Del resto, come ogni cosa, noi viviamo in “universi” in continua creazione: siamo creati e creatori
al tempo stesso ed il problema fondamentale, più che altro, qualora ci si trovi a confrontarci con
le più profonde domande esistenziali, è chiedersi non tanto “chi” è Dio, ma di “quale” Dio noi siamo
il “pensiero”. Ecco qui un ambito speculativo in cui potremmo trovare interessanti spunti di
confronto con il Buddismo il quale ha da sempre postulato il nostro mondo come una “produzione” del
pensiero di Dio.

Dio ci sogna? Dio ci pensa? E noi, di quanti altri universi siamo gli Dei…?
Quest’ordine di considerazioni ci potrebbe condurre lontano, lo so…
Ma questo concetto di più “piani plastici”, interagenti con gli psichismi che li strutturano, mi
sembra la chiave più plausibile (al di là dei vari slalom fra religioni, filosofie, epistemologie,
ecc…) per interpretare i tanti perché che da sempre assillano lo spirito umano.

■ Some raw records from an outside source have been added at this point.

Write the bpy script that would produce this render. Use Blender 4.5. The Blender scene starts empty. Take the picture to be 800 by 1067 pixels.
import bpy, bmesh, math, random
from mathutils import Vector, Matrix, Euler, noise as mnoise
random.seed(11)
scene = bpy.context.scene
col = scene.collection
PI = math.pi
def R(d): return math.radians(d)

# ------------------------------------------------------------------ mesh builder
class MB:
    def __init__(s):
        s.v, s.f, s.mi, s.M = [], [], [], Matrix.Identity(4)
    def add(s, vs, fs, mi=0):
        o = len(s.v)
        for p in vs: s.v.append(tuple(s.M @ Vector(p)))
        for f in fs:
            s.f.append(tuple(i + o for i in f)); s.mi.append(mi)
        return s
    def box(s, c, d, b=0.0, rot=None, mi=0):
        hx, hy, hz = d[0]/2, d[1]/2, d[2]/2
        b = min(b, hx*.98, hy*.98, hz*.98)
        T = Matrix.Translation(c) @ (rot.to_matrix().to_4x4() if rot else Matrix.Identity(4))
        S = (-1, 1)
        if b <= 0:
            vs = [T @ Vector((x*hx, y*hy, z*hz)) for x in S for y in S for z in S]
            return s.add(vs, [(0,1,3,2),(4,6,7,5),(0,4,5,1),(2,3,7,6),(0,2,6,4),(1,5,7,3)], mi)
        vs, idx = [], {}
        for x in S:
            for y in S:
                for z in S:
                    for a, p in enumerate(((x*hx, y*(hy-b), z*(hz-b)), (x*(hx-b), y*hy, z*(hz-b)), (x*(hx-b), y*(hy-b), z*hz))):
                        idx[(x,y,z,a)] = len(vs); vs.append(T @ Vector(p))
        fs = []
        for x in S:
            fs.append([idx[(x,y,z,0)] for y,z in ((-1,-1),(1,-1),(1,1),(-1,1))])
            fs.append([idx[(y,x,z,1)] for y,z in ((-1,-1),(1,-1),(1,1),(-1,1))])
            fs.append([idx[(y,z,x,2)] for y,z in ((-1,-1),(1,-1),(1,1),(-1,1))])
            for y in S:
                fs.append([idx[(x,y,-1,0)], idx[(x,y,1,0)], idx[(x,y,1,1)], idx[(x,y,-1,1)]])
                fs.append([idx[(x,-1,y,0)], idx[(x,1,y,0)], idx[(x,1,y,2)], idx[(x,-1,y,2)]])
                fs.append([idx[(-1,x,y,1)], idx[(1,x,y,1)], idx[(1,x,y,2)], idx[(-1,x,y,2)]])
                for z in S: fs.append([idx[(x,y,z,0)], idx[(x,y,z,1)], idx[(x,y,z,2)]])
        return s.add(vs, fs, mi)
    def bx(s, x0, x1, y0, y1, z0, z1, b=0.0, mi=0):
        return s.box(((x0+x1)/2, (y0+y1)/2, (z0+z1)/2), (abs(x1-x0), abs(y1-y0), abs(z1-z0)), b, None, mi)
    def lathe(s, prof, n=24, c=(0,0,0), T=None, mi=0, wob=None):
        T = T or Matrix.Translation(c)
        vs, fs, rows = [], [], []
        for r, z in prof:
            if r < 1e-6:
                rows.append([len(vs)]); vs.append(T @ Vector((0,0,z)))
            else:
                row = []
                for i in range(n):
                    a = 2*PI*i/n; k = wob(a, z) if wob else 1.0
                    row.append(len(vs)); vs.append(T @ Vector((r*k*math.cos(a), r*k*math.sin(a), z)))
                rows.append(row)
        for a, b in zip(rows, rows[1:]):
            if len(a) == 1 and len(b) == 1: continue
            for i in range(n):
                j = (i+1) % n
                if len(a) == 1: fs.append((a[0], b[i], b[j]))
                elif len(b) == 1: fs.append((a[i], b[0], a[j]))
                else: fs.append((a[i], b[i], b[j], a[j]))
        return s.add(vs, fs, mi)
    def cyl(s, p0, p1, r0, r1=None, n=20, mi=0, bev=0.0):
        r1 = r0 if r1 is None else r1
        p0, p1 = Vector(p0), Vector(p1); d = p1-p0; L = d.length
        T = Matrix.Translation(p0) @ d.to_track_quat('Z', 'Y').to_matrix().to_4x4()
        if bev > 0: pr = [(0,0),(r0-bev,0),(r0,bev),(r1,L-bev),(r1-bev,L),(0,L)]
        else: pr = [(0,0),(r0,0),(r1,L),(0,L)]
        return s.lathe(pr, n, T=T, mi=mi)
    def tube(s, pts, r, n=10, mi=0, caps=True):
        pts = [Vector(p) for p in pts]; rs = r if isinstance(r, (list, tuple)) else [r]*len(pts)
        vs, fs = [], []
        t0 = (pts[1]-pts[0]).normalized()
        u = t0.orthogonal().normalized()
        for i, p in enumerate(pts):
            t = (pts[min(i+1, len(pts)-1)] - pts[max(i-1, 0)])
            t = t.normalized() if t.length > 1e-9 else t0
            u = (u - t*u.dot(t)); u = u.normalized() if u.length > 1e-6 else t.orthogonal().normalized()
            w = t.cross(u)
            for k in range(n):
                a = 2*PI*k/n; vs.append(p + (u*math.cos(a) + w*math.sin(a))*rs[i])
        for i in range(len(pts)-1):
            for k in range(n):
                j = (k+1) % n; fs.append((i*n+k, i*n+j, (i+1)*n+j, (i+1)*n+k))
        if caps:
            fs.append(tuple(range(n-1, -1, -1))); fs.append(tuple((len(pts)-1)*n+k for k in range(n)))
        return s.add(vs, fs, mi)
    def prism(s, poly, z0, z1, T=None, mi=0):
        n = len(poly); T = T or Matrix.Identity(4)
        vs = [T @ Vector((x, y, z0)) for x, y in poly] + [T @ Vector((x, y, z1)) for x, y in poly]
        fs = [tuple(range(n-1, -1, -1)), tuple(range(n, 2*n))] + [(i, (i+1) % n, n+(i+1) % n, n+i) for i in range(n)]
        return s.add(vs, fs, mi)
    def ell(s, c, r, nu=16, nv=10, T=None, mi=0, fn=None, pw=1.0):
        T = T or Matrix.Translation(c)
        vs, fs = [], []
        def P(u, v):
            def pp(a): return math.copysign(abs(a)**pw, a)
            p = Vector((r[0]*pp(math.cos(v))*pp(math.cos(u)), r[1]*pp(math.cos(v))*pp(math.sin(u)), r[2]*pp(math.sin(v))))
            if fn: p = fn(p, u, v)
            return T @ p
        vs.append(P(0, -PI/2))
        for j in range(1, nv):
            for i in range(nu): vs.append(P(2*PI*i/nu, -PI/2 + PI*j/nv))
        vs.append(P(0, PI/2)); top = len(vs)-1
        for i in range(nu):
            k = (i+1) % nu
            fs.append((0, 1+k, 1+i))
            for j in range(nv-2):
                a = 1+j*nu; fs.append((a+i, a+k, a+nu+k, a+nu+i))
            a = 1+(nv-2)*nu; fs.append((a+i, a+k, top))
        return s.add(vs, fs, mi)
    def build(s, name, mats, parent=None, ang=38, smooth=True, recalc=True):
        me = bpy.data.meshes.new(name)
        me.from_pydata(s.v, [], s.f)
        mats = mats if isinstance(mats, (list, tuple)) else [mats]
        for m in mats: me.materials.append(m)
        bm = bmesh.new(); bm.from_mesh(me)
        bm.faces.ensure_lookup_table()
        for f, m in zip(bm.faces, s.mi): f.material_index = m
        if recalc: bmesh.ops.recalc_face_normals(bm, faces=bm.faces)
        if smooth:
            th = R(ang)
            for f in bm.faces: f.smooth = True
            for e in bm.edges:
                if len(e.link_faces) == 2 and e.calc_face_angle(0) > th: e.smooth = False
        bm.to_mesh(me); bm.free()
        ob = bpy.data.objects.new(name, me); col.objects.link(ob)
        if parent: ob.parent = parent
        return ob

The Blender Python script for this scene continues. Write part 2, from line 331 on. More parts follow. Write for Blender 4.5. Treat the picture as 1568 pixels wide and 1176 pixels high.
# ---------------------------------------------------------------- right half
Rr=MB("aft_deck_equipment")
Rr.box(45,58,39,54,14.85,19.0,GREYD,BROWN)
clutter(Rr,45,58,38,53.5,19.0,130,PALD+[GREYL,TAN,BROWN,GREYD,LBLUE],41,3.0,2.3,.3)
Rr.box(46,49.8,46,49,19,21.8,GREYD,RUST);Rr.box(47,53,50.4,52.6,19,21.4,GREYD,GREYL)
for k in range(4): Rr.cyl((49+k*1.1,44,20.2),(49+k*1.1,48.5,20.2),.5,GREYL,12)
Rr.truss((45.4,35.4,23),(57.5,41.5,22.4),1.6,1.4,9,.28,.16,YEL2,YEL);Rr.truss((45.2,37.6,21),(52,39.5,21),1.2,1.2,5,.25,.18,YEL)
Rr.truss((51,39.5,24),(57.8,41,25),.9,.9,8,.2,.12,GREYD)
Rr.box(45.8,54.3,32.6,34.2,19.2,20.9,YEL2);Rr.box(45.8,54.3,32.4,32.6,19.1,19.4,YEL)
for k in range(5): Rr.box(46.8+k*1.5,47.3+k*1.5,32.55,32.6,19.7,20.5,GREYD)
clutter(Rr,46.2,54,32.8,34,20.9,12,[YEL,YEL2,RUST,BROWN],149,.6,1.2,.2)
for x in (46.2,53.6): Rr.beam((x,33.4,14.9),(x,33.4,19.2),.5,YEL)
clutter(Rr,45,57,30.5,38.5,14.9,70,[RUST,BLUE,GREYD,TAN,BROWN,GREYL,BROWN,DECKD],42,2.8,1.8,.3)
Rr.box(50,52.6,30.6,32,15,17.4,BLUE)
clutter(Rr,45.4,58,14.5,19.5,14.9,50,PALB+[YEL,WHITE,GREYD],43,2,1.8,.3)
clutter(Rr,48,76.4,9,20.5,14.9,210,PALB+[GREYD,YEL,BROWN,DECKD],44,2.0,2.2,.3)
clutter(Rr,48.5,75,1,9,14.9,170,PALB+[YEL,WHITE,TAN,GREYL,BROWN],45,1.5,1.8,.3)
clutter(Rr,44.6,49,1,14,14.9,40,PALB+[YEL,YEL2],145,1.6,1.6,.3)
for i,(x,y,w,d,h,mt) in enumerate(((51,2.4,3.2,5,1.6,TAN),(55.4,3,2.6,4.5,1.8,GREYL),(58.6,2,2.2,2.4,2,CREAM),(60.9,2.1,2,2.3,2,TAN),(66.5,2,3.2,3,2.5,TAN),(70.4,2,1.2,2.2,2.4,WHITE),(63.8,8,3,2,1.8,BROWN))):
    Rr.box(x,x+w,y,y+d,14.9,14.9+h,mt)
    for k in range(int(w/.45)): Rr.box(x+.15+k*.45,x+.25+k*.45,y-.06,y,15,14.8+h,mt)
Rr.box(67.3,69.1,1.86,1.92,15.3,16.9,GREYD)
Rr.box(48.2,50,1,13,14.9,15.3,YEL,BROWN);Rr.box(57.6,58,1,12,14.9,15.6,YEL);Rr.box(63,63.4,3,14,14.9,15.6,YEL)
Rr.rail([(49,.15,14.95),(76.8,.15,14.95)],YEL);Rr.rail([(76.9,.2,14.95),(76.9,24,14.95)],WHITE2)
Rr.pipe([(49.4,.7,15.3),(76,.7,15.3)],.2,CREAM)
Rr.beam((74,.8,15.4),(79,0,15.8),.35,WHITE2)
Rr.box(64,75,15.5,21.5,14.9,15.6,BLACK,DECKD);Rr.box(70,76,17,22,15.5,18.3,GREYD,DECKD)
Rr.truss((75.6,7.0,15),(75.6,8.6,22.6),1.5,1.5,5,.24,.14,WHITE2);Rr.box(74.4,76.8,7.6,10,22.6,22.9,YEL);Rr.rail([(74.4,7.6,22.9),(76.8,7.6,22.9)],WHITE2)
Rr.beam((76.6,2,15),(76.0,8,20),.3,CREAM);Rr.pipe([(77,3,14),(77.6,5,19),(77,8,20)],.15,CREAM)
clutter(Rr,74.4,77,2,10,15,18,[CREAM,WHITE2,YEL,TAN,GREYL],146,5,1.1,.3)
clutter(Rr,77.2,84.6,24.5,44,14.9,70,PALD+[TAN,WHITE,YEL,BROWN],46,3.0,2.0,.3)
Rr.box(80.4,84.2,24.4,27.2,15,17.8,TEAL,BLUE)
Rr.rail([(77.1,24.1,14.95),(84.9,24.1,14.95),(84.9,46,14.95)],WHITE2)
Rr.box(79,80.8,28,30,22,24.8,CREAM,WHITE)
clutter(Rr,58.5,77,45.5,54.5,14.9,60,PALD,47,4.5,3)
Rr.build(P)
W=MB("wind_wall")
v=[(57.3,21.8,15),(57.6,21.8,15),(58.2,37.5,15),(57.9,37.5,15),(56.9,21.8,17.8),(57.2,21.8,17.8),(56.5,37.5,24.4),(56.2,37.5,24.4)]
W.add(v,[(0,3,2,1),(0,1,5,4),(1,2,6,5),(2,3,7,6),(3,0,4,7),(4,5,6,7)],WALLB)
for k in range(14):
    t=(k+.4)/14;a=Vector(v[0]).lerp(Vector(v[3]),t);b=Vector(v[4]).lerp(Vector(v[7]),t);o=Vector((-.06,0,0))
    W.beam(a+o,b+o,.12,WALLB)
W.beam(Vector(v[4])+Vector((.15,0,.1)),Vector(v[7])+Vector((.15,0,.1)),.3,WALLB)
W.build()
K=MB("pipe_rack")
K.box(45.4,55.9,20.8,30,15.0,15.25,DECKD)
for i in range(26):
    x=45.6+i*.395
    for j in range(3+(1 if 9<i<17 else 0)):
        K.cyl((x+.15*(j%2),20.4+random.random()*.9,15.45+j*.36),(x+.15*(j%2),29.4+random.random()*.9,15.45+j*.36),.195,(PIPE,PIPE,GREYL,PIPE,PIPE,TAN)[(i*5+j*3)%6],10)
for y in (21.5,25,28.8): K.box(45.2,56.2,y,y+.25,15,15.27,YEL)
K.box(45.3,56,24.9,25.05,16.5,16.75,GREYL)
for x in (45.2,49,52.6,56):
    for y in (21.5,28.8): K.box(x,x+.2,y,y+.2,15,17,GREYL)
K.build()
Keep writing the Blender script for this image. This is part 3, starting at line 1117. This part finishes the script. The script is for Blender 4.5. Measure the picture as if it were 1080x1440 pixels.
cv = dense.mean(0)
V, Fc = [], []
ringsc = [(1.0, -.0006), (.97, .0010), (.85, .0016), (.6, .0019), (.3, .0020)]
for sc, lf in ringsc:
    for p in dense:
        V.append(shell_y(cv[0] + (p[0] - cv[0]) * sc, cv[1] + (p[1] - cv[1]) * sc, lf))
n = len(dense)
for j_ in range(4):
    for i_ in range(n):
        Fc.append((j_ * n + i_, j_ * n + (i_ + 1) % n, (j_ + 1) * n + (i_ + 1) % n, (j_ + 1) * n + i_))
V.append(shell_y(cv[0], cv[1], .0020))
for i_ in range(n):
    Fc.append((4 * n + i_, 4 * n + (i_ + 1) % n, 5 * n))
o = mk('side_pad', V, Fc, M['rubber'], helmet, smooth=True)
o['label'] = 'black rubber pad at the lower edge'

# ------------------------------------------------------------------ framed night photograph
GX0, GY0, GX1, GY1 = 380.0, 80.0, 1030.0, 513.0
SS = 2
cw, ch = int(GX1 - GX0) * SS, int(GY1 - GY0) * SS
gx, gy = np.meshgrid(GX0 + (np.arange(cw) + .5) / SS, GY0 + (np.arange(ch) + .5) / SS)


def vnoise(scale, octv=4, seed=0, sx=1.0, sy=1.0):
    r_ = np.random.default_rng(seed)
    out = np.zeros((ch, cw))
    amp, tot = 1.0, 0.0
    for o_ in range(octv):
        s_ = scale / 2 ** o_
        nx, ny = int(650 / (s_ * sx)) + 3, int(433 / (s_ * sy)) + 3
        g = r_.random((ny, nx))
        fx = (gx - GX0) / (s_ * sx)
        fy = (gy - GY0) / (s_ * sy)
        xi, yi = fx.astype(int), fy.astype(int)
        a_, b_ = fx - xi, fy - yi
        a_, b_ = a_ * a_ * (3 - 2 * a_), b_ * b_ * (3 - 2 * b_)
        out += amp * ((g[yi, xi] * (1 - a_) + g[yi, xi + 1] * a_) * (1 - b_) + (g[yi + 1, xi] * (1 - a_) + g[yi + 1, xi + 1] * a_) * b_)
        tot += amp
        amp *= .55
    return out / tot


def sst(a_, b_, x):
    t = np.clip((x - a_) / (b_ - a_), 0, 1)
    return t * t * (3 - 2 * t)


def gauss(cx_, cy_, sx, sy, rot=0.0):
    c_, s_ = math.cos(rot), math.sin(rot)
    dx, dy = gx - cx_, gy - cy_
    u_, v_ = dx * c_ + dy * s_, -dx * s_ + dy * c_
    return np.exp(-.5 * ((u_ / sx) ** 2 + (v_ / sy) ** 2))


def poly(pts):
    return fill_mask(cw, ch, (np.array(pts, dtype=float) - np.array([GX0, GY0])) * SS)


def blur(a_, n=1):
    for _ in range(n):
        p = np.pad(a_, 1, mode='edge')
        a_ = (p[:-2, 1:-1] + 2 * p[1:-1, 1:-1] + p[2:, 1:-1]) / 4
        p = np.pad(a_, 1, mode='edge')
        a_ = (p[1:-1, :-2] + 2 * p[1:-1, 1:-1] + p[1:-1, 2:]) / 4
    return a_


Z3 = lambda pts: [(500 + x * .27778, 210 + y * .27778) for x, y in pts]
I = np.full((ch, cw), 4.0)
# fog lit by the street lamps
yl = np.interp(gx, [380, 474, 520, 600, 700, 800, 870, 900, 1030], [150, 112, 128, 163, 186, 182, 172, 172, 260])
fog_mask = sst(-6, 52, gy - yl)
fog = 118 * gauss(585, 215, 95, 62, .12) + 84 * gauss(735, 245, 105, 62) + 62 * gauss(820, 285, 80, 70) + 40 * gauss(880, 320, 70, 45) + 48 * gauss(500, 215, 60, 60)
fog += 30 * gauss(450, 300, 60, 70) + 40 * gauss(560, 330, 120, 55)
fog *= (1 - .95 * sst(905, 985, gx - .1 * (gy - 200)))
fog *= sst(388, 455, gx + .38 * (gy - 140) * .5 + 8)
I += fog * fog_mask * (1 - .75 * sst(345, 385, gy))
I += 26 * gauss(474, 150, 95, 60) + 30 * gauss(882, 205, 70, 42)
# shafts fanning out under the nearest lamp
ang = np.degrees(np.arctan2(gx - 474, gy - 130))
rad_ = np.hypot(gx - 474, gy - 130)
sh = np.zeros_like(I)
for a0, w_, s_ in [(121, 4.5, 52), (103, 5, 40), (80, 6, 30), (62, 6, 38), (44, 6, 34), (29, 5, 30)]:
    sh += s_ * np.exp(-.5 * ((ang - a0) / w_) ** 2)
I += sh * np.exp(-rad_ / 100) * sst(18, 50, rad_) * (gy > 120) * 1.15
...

Inoltre, come ho detto altrove, i cosiddetti “mondi di leggenda” creati proprio dalla nostra
fantasia (ma cos’è, poi, veramente, la fantasia…?), potrebbero ormai essere “autonomi”, avere un
proprio piano di esistenza e seguire, in una sorta di automatica consequenzialità, un proprio
percorso evolutivo.
È anche probabile che fra tali “mondi” ed il nostro vi possano essere delle interazioni, il più
delle volte esplicantesi sul piano psichico e se di tutto questo l’ufficialità scientifica potrà
farsene grasse risate, a me piace immaginare un piano di esistenza popolato da esseri boriosi e
tronfi… Potremmo chiamarlo “Il piano degli pseudosaggi”…
L’intelligenza, per noi, viene filtrata da quell’organo eccezionale che è il cervello ma nessun
cervello artificiale, che la tecnologia umana sarà in grado di creare in un futuro non so quanto
lontano, potrà sviluppare la capacità di “creare” come fa la nostra mente. Almeno credo.
Se così non fosse, preferisco non immaginare gli scenari che ne potrebbero nascere.